With a BING!!!, Search Engines Start Making Sense

Jeff Yablon
Business Change and Business Process
2 min readMay 11, 2012

Oh, SNAP!

Bing is changing what you see when you use them to do your searching. And Google, I hope you’re paying attention, because the new Bing gets it right.

If you take a look at this article from The Washington Post, you can both see how the new Bing will look and get an exhaustive analysis of the changes. For my part, I’ll say that the new Bing just plain makes sense. Search results are search results, your social recommendations are there but separate, and of course, advertisements are included — and segregated.

Microsoft, you’re getting smarter. I still don’t know why you paid so much for Barnes & Noble NOOK, but irrelevant, you are not.

Well, maybe not that smart. Bing has way too low an opinion of my importance as “Yablon”:

Bing Search for Yablon

I’m not entirely surprised to be absent from page 1 of Bing. Google has me at position #8, and they’ve always had a way higher opinion of my importance to people searching for my surname than Bing has.

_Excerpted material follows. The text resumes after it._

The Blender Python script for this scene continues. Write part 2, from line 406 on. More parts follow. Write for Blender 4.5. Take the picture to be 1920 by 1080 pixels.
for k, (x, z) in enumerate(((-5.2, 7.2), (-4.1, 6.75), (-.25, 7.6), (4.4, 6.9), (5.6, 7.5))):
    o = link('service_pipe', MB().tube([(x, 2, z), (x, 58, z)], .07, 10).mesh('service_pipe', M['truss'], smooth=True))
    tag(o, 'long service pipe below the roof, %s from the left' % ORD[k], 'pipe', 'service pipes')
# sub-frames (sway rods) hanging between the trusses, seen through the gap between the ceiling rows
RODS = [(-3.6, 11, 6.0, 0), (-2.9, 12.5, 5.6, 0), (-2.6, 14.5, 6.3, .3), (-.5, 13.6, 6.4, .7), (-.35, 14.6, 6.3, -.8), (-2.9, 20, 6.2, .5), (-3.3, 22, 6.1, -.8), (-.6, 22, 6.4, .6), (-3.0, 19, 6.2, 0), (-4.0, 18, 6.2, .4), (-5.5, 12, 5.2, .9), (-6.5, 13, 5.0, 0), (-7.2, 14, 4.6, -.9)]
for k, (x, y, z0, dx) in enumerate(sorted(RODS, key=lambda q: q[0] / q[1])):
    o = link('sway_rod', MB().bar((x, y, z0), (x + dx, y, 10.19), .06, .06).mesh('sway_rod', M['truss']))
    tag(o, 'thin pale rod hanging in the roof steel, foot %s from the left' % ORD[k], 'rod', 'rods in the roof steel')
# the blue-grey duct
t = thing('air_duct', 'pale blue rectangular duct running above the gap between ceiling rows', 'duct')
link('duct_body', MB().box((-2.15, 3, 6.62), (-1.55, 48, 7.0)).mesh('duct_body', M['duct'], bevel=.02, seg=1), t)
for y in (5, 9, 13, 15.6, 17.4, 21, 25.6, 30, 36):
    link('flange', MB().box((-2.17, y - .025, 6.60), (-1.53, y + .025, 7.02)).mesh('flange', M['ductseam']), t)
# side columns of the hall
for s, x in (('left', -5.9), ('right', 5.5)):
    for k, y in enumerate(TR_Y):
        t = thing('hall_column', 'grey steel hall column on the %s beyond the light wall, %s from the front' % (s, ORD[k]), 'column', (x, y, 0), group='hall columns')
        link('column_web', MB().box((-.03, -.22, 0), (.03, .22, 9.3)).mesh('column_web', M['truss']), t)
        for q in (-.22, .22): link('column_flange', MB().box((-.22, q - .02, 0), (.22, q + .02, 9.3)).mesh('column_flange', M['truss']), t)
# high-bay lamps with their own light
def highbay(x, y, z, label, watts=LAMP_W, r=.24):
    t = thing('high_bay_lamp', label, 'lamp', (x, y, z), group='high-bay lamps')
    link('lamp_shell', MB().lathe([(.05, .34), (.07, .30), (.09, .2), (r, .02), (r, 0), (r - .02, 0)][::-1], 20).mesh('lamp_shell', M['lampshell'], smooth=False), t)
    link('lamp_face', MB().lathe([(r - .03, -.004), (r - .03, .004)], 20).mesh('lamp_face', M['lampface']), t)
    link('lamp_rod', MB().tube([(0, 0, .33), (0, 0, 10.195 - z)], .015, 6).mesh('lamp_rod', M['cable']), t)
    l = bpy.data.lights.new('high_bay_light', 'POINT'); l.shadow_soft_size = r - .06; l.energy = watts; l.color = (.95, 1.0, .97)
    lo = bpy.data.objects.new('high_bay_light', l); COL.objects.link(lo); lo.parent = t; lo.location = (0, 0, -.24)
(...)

But when Bing announced their upcoming changes to the way search results are presented I started playing around, and if you look at the image I’ve included here you can see something interesting. Sure, I’m still Yablon-non-grata, but that isn’t it. Take a look at the ads on the right of my Bing search. How is it that even in a search for which I’m invisible all of the paid advertisements are about either “computer care” or “answer guy”?

Bing, it seems, is getting pretty smart in more ways than one.

I’m still not a fan of Bing Editor’s Picks, for reasons similar to how I feel about Bing Rewards; search needs to be open; I’m never going to trust Bing employees or policy to decide what’s important to me (see my thoughts on Flipboard).

But it’s clear that there’s real business change going on at Microsoft. The folks in Redmond aren’t just getting into new businesses; Microsoft is changing the way it does business. Could it be that Microsoft is grabbing the long tail?

I’m not sure I’ll actually switch from Google to Bing; that’s a business change that I would find pretty difficult — for reasons that don’t even have anything to do with the search results you get from either. But I’m thinking about it, and unless Google adapts, it could happen. Bing, I salute you. Now if only you had as high an opinion of the way we do search engine optimization as Google does.

Real business change, and from a search engine!No wonder Warren Buffett uses Internet Explorer.